It is rather late and I cannot sleep. I do not think that it is not due to the noise of friends and roommates two rooms over laughing and enjoying their time together, or the coffee I drank 3 hours ago, nor do I think it is the fact that my mind is processing the pages of books that I just read and attempted to comprehend. I think, rather, that this sleeplessness, this existential mental-wandering, is derived more from a spiritual state of unrest as I attempt to understand the world around me, the beliefs I grew up with (and have interpreted and reinterpreted), and the role of the self in a society (that I do not wish to embrace but yet cannot and will not abandon in sheer dismissal). There are a few things that have been rather important to my thoughts lately, whether they make this entry cogent or continuous with my previous statements does not really interest me.
Now, I have never been an art critic and I have probably dismissed more art as pointless than I have appreciated, but their are two artists (but I will only briefly discuss one) that evoke certain emotional dispositions within me that I feel are worth mentioning: Andrew Wyeth and Salvador Dali. I know very little of these two artists and their work, but I have had memorable experiences with seeing both of their exhibits at the High Museum here in Atlanta.
Recently, upon visiting the Dali exhibit, two things srtuck me as important. First, the term "nuclear mysticism" and its understanding by Dali as an expression of the existence of God through nuclear physics and Catholicism. Second, the "discontinuity of matter" in which Dali expresses that in drawing a table artists are more aptly portraying the world by drawing said table as composed of millions of tiny flies as opposed to drawing it as one continuous piece of matter.
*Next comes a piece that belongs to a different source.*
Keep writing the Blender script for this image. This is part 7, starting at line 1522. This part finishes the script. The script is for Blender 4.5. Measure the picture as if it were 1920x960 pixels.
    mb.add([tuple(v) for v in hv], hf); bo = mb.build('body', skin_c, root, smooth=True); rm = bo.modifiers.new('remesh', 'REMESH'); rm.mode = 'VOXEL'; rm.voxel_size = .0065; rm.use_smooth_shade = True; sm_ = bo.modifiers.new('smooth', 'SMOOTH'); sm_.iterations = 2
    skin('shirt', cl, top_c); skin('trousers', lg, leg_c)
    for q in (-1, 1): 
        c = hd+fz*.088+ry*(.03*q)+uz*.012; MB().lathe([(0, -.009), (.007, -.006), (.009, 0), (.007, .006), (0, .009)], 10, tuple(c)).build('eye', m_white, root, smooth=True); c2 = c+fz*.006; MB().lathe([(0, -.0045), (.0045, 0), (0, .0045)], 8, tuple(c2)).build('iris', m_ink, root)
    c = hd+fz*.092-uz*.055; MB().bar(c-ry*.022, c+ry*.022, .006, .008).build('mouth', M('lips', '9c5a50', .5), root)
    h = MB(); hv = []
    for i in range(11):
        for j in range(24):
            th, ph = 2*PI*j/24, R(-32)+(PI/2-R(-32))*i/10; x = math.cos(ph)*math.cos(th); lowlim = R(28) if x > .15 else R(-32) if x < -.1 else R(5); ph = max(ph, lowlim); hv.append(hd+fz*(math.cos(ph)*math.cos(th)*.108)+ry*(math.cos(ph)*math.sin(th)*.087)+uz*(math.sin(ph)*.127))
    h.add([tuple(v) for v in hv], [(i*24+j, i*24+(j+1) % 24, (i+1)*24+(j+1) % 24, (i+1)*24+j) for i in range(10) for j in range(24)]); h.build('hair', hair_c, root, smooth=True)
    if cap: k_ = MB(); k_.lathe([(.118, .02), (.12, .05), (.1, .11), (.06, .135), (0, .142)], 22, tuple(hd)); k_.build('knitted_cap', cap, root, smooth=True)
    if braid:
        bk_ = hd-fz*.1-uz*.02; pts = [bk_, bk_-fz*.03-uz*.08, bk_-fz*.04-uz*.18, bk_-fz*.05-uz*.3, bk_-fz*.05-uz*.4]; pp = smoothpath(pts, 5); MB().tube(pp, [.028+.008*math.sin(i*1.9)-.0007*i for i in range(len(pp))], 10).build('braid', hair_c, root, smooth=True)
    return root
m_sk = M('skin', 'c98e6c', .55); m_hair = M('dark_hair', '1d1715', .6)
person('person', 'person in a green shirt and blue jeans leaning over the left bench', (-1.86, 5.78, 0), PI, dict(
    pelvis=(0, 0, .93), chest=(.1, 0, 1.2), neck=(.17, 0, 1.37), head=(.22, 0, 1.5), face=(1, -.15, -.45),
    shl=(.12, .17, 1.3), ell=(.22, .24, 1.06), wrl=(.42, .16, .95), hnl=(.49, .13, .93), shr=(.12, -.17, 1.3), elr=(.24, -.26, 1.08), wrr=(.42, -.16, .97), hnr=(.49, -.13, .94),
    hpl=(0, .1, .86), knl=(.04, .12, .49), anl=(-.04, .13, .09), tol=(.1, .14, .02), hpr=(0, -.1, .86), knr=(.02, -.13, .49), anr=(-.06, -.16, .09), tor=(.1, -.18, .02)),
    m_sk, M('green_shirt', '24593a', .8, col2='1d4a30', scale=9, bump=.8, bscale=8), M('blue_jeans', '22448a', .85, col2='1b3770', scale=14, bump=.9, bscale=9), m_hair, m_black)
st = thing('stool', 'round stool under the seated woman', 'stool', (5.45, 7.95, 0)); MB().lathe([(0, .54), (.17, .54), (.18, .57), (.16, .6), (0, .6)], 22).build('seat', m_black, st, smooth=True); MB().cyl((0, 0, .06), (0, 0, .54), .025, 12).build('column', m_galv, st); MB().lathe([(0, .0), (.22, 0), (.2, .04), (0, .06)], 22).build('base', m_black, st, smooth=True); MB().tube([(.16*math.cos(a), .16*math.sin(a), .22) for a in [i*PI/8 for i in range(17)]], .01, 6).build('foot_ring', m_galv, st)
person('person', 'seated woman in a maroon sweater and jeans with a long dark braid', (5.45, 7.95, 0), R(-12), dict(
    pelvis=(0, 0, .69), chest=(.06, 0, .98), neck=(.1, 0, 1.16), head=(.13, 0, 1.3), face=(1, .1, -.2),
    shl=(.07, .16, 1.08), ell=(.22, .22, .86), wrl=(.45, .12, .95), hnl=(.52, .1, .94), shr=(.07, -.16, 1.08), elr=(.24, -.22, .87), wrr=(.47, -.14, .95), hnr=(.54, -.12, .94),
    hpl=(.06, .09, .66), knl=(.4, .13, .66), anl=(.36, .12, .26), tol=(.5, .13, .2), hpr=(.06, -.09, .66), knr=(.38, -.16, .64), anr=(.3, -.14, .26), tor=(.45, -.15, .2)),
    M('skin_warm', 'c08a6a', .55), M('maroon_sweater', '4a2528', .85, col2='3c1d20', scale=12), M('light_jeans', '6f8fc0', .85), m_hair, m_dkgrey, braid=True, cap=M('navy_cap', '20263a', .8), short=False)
Is it possible that God exists in these two statements? Is it absurd to ask what these two statements tell us about our modern sensibilities of rational enquirey, actual lived experience, and the secular/religious binary? Now, I don't really know what I am trying to achieve in this journal entry, nor do am I really aware of the possiblity of answers that could emerge. I am more interested in the profound understanding of God espoused by Dali in light of what I would view as possibly constested understandings of art, modernity, and artistic interpretations of society, culture, and God.
In the end, I am no art critic and I am no theologian. But I am interested in what we can learn from both.